Kim düşünürdü ki, insanların çeşitlilikleriyle gurur duyduğu New York'ta insanlar bir cami ve toplum merkezi inşaatından korkacak?
Kim düşünürdü ki, Batı ve Doğu Almanya arasındaki duvarın yıkılışına yardımcı olduklarını öne süren ABD'de insanlar güneydeki komşularından o kadar korkar hale gelecekler ki Meksika sınırına duvar örülmesini destekleyecek?
Kim düşünürdü ki, ülkedeli en yetkin hukukçular ABD'yi güvenli kılmak adına insanlara işkence yapılmasına cevaz veren yasa dışı görüşler yazacak?
Kim düşünürdü ki, ABD'liler terör şüphelilerinin tutulduğu cezaevlerinin yakınında yaşama korkusuna kapılmasın diye küresel ölçekte bir utanç abidesi olan Guantanamo cezaevini açık tutmak konusunda Demokratlar Cumhuriyetçilerle yarışır hale gelecek?
Kim düşünürdü ki, kendi sertliklerine hayran olan New York'lular terör şüphelilerin yargılamalarının kendi şehirlerinde yapılmasından korkacak?
Kim düşünürdü ki, insanların yargıya sağlanan anayasal bağımsızlıkla övündüğü ABD'de o yargıçlar ABD'de tutuklanıp işkence yapabilmek için Suriye'de bir cezaevine götürülen Maher Arar'ın dava başvurusunu, sadece dabaya bakmanın bile ulusal güvenliği sarsacağından korktukları için geri çevirecek?
Kim düşünürdü ki, ABD'liler Çin'de özgürlükleri için mücadele eden azınlık Uygurların geçici bir süre için dahi ülkelerinde yaşamasına izin verilmesinden korkacak?

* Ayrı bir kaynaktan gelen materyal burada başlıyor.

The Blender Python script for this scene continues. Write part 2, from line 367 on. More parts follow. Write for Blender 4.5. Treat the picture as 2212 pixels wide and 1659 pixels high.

Kim düşünürdü ki, ABD yurttaşları Afganistan'ın Taliban tarafından yönetilmesinden ve Irak'ta kitle imha silahları olduğu iddiasının yalan çıkmasından öylesine korkar hale gelecek ki, oğullarımızı ve kızlarımızı binlerce insanla birlikte ölmek için Irak ve Afganistan'a göndereceğiz?
Kim düşünürdü ki, bir zamanlar "korkmamız gereken tek şey korkunun kendisidir -geri çekilmeyi ilerlemeye dönüştürme çabalarını paralize eden isimsiz, mantıksız, gayrimeşru terör..." diyen bir ABD başkanı vardı?
11 Eylül 2001'den bu yana özgürlüğün evi ve cesaretin yurduna ne olduğunu bana siz anlatın. (BQ/EÜ/EÖ)
* Center of Constitutional Rights'ın hukuk direktörü ve Loyola Üniversitesi hukuk profesörü olan Bill Quigley'in ZNet'te yayınlanan yazısını Erhan Üstündağ Türkçeleştirdi.